Joke "When women wont put out"

  • We are currently upgrading MFK. thanks! -neo

Tongue33

Feeder Fish
MFK Member
Feb 11, 2006
8,060
16
0
48
Utah
www.davescichlids.com
This was written by a guy... it's pretty damn smart.

I never quite figured out why the sexual urge of men and women
differ so much. And I never have figured out the whole Venus and Mars
thing. I have never figured out why men think with their head and women
with
their heart.

FOR EXAMPLE:

One evening last week, my girlfriend and I were getting into bed.
Well, the passion starts to heat up, and she eventually says, "I
don't feel like it, I just want you to hold me."

I said, "WHAT??!! What was that?!"

So she says the words that every boyfriend on the planet dreads to
hear...

"You're just not in touch with my emotional needs as a woman enough
For me to satisfy your physical needs as a man."
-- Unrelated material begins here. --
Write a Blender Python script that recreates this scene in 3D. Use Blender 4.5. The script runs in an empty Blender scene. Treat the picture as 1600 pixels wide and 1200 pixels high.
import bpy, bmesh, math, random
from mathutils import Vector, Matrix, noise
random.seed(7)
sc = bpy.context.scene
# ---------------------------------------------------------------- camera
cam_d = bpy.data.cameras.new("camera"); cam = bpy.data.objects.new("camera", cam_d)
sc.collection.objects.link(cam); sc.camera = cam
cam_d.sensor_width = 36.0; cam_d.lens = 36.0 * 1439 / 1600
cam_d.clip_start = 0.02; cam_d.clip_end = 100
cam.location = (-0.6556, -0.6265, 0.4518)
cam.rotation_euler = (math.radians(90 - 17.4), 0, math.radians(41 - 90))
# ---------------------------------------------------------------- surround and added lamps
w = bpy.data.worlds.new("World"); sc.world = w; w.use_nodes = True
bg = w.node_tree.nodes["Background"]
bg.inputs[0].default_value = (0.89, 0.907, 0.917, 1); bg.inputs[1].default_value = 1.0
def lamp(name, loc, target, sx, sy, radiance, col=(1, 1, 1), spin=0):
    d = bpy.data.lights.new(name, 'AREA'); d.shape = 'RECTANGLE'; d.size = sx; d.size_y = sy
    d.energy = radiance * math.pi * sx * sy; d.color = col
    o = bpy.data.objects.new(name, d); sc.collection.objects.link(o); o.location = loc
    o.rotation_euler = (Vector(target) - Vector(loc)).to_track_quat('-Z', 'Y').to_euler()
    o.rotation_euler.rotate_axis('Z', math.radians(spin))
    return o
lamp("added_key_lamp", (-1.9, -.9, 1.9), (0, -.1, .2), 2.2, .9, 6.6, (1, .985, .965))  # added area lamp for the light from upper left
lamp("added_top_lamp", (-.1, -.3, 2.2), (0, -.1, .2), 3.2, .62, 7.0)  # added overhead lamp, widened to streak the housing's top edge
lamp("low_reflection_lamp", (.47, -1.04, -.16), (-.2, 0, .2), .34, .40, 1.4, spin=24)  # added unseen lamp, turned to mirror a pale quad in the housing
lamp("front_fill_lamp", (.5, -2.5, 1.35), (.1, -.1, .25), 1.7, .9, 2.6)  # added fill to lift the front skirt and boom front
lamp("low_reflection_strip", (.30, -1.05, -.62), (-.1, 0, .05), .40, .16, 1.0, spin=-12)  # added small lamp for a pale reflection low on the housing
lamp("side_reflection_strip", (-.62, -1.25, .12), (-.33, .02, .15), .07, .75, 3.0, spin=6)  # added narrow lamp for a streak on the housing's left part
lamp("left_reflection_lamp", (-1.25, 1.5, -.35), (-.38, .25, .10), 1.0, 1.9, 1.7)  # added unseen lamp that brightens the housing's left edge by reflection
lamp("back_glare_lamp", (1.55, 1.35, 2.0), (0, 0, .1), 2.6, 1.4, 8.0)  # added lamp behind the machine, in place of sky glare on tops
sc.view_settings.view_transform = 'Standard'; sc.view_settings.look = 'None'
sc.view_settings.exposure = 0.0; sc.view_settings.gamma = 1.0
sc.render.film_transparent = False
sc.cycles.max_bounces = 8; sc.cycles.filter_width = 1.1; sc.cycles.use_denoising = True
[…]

She responded to my puzzled look by saying, "Can't you just love me
for who I am and not what I do for you in the bedroom?"

Realizing that nothing was going to happen that night, I went to
sleep.

The very next day I opted to take the day off of work to spend time
with her. We went out to a nice lunch and then went shopping at a big,
big unnamed department store. I walked around with her while she tried
on several different very expensive outfits. She couldn't decide which
one to take, so I told her we'd just buy them all. She wanted new shoes
to compliment her new clothes, so I said, "Lets get a pair for each
outfit."

We went on to the jewellery department where she picked out a pair
of diamond earrings. Let me tell you... she was so excited. She must
have thought I was one wave short of a shipwreck. I started to think she
was testing me because she asked for a tennis bracelet when she doesn't
even know how to play tennis.

I think I threw her for a loop when I said, "That's fine, honey."
She was almost nearing sexual satisfaction from all of the excitement.
Smiling with excited anticipation, she finally said, "I think this
is all dear, let's go to the cashier."

I could hardly contain myself when I blurted out, "No honey, I don't
feel like it."

Her face just went completely blank as her jaw dropped with a
baffled, "WHAT?"

I then said, "Honey! I just want you to HOLD this stuff for a while.
You're just not in touch with my financial needs as a man enough for
me to satisfy your shopping needs as a woman."

And just when she had this look like she was going to kill me, I
added,"Why can't you just love me for who I am and not for the
things I buy you?"

Apparently I'm not having sex tonight either....but at least that
***** knows I'm smarter than her.

:ROFL: :ROFL: :ROFL: :ROFL: :ROFL: :ROFL: :ROFL: :ROFL: :ROFL:
 
OMFG!!!
ROTFLMAO!!!
THAT'S SOOOOOOO FUNNY!!!

JUSTICE!!!!
 
Awesome Awesome Awesome! One of the best I have heard!!! Thanks for the laugh Tongue!!!!